The Boy with the Harmonica

 

  Among my Holocaust scholar friends, it is no surprise that Janusz Korczak is one of my heroes. I wrote a blogpost about him a while ago, in awe of his support of children.  His devotion to the orphans of the Warsaw Ghetto touches my heart; his words about parenting and teaching often move me to tears (but more often move me to being a better person.)
    Today, I spent some time by his memorial here at Yad Vashem.  His protectiveness and compassion really came through in this statue; it is clear that the artist understood him and made a connection.   This matches a man who knew that children had their own personalities and interests and made a point to create his schooling and orphanage culture in a child-centered way long before that was in fashion.
   I learned, though, another reason to love Korczak even more.  It all has to do with a boy with a harmonica.
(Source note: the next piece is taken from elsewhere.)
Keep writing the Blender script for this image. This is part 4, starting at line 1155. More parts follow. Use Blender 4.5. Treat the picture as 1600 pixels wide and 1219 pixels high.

   You see, even in the Warsaw ghetto, Korczak made sure that the tooth fairy came to children who lost their teeth.  But one boy, Shmuel Gogol, really wanted a harmonica instead of whatever the typical tooth fairy treat was.  He expressed this wish to Korczak.
    Of course, harmonicas were hard to come by back then.  Ghetto life was very poor.  But Korczak saw how much this musical little boy wanted a harmonica and offered him one if he could save up eight teeth...which indeed he did. I'm just thinking about the chaotic noise in the orphanage after Shmuel got his harmonica!
   Shmuel was found by his grandmother and returned to her before the orphans and Korczak were deported to Auschwitz.  Consequently, he lived long enough to first be sent to Auschwitz closer to the end of the war.  When he arrived at the concentration camp, everything was taken from him, including his harmonica.  Naturally, he yearned for it.
   One day, he saw a boy playing the harmonica.  He wanted it so badly!  Items were traded in the concentration camps, usually for the very minimal nutrition that people were provided each day: a piece of bread (mixed with sawdust) the size of a hand.  (Soup interspersed with garbage isn't very tradable...)  After some negotiation, it was agreed that two weeks' worth of bread would be a fair exchange.
   I don't know how Shmuel did it, but he sacrificed a lot of bread.  And he ended up with the harmonica.  When he played, the guards heard him and were so taken aback that, rather than punish him, they switched his job at Auschwitz.  From that point on, his work was to play the harmonica outside of one of the crematoria.
    One day, as he played the harmonica and saw another load of victims being lined up for their murder, he saw his aunt in the line.  Imagine that total despair, that complete powerlessness.  He could do nothing to save her, but there she was, and he play for the last minutes of her life.  But at that moment he made himself two promises.
  1. He would only play the harmonica with his eyes closed because he did not want to see what he could not change.
  2. If he got out of Auschwitz alive, he would move to Israel and create a school where children would learn to play the harmonica.  (Yes, every parent's dream....not.)
The Ramat Gan Municipality Children’s Mouth Harmonica Orchestra in memory of Shmuel Gogol, conducted by Alex Reiss, photo property of Yad Vashem


    Shmuel Gogol survived.  He created a harmonica orchestra in Israel (yes, such a thing exists) and in 1990, returned to Poland with his students to perform.
     When he was already increasingly frail, he was invited by Yitzhak Rabin to perform at a ceremony in Auschwitz.  He obliged, and more than just that, he played with his eyes open.